But at your rebuke the waters fled,
at the sound of your thunder they took to flight;
they flowed over the mountains,
they went down into the valleys,
to the place you assigned for them. Psalm 104
One can only imagine. An endless sea shakes out waves rhythmically, when suddenly, unperceptively at first, a mountain begins to emerge, jagged, triangular. Years pass, and that single peak is surrounded by a host of siblings, all rising until that sea forms waterways that rush with tidal-like power. There are no Badlands. The whole landscape is water—or ice.
We’re a long way from the Plains, from the flat land, but if that camera pans east, it catches the way the water bellies down over a region where there are no silhouettes—or none so startling as the peaks beneath us, now hugely revealed.
We don’t have that big of a camera, so the helicopter sallies off in that direction, where the water levels out and recedes from land, then falls into crevices, cracks, and fissures, and ten thousand lakes in a place someone will call, an age or three from now, Minnesota.
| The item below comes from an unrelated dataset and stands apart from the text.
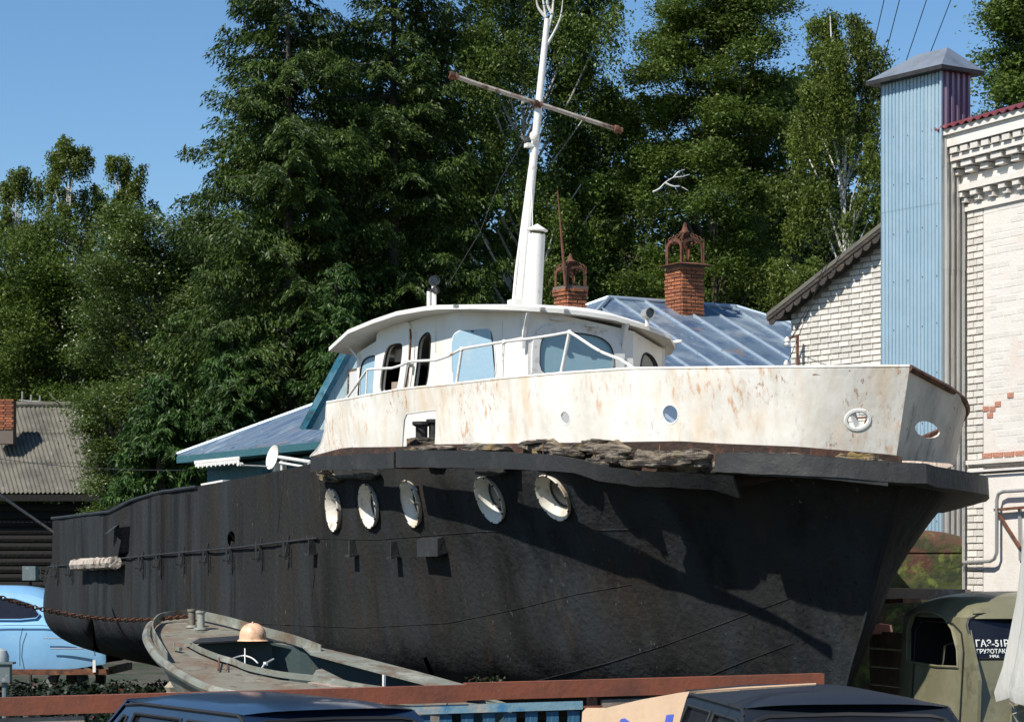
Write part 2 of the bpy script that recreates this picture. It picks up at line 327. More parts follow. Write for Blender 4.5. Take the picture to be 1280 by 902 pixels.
# ------------------------------------------------------------------ big boat: coordinates
KA = R(68); AX = Vector((-math.cos(KA), math.sin(KA), 0)); NX = Vector((-math.sin(KA), -math.cos(KA), 0)); S0 = Vector((3.135, 19.0, 0))
def W(u, v, z): return Vector((S0.x + AX.x * u + NX.x * v, S0.y + AX.y * u + NX.y * v, z))
BM, LB, PB = 2.6, 8.0, 1.6
UE = 22.6
def halfb(ul, q, L=LB, ue=UE, slope=2.1, B=BM):
    t = min(max(ul / L, 0), 1); v = B * (1 - (1 - t) ** PB) ** (1 / q); v = min(v, slope * max(ul, 0))
    if ul > ue - 1.5: v *= math.sqrt(max(0, 1 - ((ul - (ue - 1.5)) / 1.62) ** 2))
    return v
def near_z(u, v, tab):      # height from a table of photo readings (px, py)
    p = W(u, v, 0); return Z(interp(CX + F * p.x / p.y, tab), p.y)
T_deck = [(40, 646), (67, 645), (100, 641), (140, 636), (165, 622), (200, 612), (260, 603), (330, 590), (388, 577), (420, 574), (495, 573), (640, 574), (720, 580), (760, 585), (915, 586), (1000, 580), (1140, 583)]
T_wb = [(385, 571), (430, 562), (500, 561), (540, 558), (640, 557), (850, 554), (900, 557), (1000, 561), (1115, 571), (1140, 575)]
T_wt = [(380, 509), (410, 505), (440, 500), (500, 489), (560, 483), (640, 474), (700, 469), (790, 463), (900, 462), (1140, 460)]
def zdeck(u): return near_z(u, halfb(u, 2), T_deck)
def zwb(u): return near_z(u, halfb(u, 2), T_wb)
def zwt(u): return near_z(u, halfb(u, 2), T_wt)
US = np.linspace(0, UE, 300); ZD = [zdeck(u) for u in US]
def zd(u): return float(np.interp(u, US, ZD))
HB = .70
def hullpt(U, wv, side=1, bulge=True):
    """U 0..1 along, wv 0 (top) .. 1 (bottom)"""
    tau = U ** 1.35; u0 = tau * UE
    zt = zd(u0) - (0.02 if side > 0 else 0); zb = HB + max(0, (u0 - 18.5) / 3.0) ** 2 * .45
    z = zt + (zb - zt) * wv
    us = max(0, (3.02 - z)) / 1.8 * .95
    ue = UE
    if z < 2.4:
        k = (2.4 - z) / 1.7; ue = UE + .75 * math.sin(min(1, k * 1.9) * math.pi * .5) - 2.4 * max(0, k - .45) ** 2 * 1.6
    u = us + (ue - us) * tau
    k1 = 1 - (1 - min(1, max(0, (3.02 - z) / 1.05))) ** 1.7; k2 = min(1, max(0, (2.0 - z) / .9))
    q = 2 - .70 * k1 - .15 * k2; sl = 2.1 - 1.25 * k1 - .15 * k2
    v = halfb(u - us, q, LB, ue - us, sl)
    if z < 1.55: v *= max(.28, (1 - (min(1, (1.55 - z) / .88)) ** 2.4 * .9)) ** .5 if True else 1
    wob = .020 * noise.noise(Vector((u * 1.3, z * .8, 3.1 * side))) + .008 * noise.noise(Vector((u * 4, z * 3, 7)))
    v += (wob + .003 * math.cos(u * 2 * math.pi / .62) * min(1, max(0, (u - 1) / 2)) * (.3 + .7 * min(1, wv * 3))) * min(1, u)
    if side < 0:
        z -= .057 * 2 * max(v, 0) * (1 - .6 * wv)
    return W(u, side * v, z)
# inverse lookup table for the near side
_U = np.linspace(0.0, 1, 700); _Wv = np.linspace(0, 1, 70)
_T = np.array([[tuple(hullpt(a, b)) for b in _Wv] for a in _U]); _PX = CX + F * _T[:, :, 0] / _T[:, :, 1]; _PY = HY - F * (_T[:, :, 2] - CH) / _T[:, :, 1]
_FOLD = np.array([np.arange(len(_U)) > _PX[:, k_].argmin() for k_ in range(len(_Wv))]).T * 1e9     # the stern turning away is not seen
def hull_inv(px, py):
    d = (_PX - px) ** 2 + (_PY - py) ** 2 + _FOLD; i, j = np.unravel_index(np.argmin(d), d.shape); i = min(max(i, 1), len(_U) - 2); j = min(max(j, 1), len(_Wv) - 2)
    J = np.array([[(_PX[i + 1, j] - _PX[i - 1, j]) / 2, (_PX[i, j + 1] - _PX[i, j - 1]) / 2], [(_PY[i + 1, j] - _PY[i - 1, j]) / 2, (_PY[i, j + 1] - _PY[i, j - 1]) / 2]])
    s = np.linalg.solve(J, np.array([px - _PX[i, j], py - _PY[i, j]])); s = np.clip(s, -2, 2)
    return float(np.clip(_U[i] + s[0] * (_U[1] - _U[0]), 0, 1)), float(np.clip(_Wv[j] + s[1] * (_Wv[1] - _Wv[0]), 0, 1))
def hull_at(px, py):
    U, b = hull_inv(px, py); p = hullpt(U, b)
    n_ = (hullpt(min(U + .004, 1), b) - hullpt(U - .004, b)).cross(hullpt(U, min(b + .02, 1)) - hullpt(U, b - .02)); n_.normalize()
    if n_.dot(NX) < 0: n_ = -n_
    return p, n_
SU, SW = 22.0, 2.4
boat = thing('tugboat', 'big derelict tugboat with black hull and rusty white bulwark hauled out on land', 'boat', W(10, 0, 0))
PORTS = [(417, 637, 27.5), (461, 632, 28.5), (514, 629, 30.5), (613, 624, 31.5), (692, 621, 32)]
ports = []
holes = []
for px, py, hh in PORTS:
    p, nn = hull_at(px, py); r = hh * p.y / F
    tx = UP.cross(nn).normalized(); ty = nn.cross(tx)
    loop = []
    for k in range(24):
        q = p + (tx * math.cos(k * math.pi / 12) + ty * math.sin(k * math.pi / 12)) * r * .97
        qx = CX + F * q.x / q.y; qy = HY - F * (q.z - CH) / q.y
        a, b = hull_inv(qx, qy); loop.append((a * SU, b * SW))
    holes.append(loop); ports.append((p, nn, r))
def hole_px(poly): return [(a * SU, b * SW) for a, b in (hull_inv(x, y) for x, y in poly)]
holes.append(hole_px([(143, 660), (163, 657), (161, 690), (157, 697), (147, 697), (151, 675), (144, 668)]))
holes.append(hole_px(circle(289, 673, 4.8, 10, 12)))
holes.append(hole_px([(529, 822), (533, 820), (541, 838), (545, 853), (540, 846), (534, 836)]))
holes.append(hole_px([(115.5, 771), (118, 786), (120, 803), (126, 816), (121, 820), (117, 806)]))
vv, ff = cdt([(0, 0), (SU, 0), (SU, SW), (0, SW)], holes, .16, .10)
gn = G(); gn.add([hullpt(a / SU, b / SW) for a, b in vv], ff)
nu = 120; gn.grid([[hullpt(i / nu, j / 24, -1) for j in range(25)] for i in range(nu + 1)])
gn.grid([[hullpt(1, j / 24, 1) for j in range(25)], [(hullpt(1, j / 24, 1) + hullpt(1, j / 24, -1)) / 2 for j in range(25)], [hullpt(1, j / 24, -1) for j in range(25)]])
gn.grid([[hullpt(i / nu, 1, 1) for i in range(nu + 1)], [hullpt(i / nu, 1, -1) for i in range(nu + 1)]])
hull = add('hull', gn, m_hull, boat, smooth=True)
# dark inner lining behind the holes
# ---- deck
gd = G(); rows = []
for i in range(0, 81):
    u = 0.15 + (UE - .4) * i / 80; v = halfb(u, 2) - .05; z1 = zd(u) - (.03 if u < 12.4 else .75); rows.append([W(u, v * (1 - 2 * j / 6), z1 - .057 * (v - v * (1 - 2 * j / 6))) for j in range(7)])
gd.grid(rows); add('deck', gd, m_darkwood, boat)
# ---- top rim of the aft black bulwark
gr = G(); pts = []
for i in range(60):
    u = 12.2 + (UE - 12.2) * i / 59; pts.append(W(u, halfb(u, 2) + .01, zd(u) - .03 + .008 * noise.noise(Vector((u * 3, 0, 0)))))
gr.tube(pts, .022, 6); add('bulwark_rim', gr, m_hull2, boat, smooth=True)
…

A vast network—a spider web—of rivers push the land into valleys and settle in, as permanently as anything can in nature.
It’s time-lapse photography, but the phenomenon is stupefying. All that water settles into routine, that mass of chaos into order. The Badlands appear.
That’s what the psalmist sees. There, to the east, the Mississippi widens, while beneath us the Missouri, the Mud, spatters on south. Everywhere from this height, myriad meandering tributaries have formed, like lifelines on your hands. And it all works. Land has been called into being from a vast sea, and that immense space is veined with life, with water.
I know scientists who would laugh at the film we just shot because the whole process didn’t happen like that. There were vast seas all right—and there were frozen, vast seas. There was an ice age or two, and immense bulldozing glaciers. And there was mystery.
I don’t think the poet has it right, scientifically. The psalmist knew little of research, had no clue about glaciers or aquifers. But when he sat in his helicopter and recorded what he saw, the images arranged themselves in such a way as to form the face of the Creator right before his eyes. That much he’s got dead-on.
There’s a place someplace south of the Badlands where locals say Crazy Horse is buried. No one knows for sure, but the story goes that his favorite land was a ridge of pines that stands like a refuge amid the open, short-grass prairie, a neighborhood more emerald than anything around it. To get there, drive forever on a gravel road—and then just imagine. Follow rivers until you see the beauty he did.
Because the heavens declare the glory of God, all nations hear the sermons. Psalm 104 is how the psalmist thinks about the preaching God does in land and sea all around. What you see is his sermon.
I, for one, am blessed by what he sees of God’s own world around him, and thankful for his gift, in part because I know what’s in the poet’s heart and soul—because I think I’ve seen at least part of what he sees and hears of the Creator.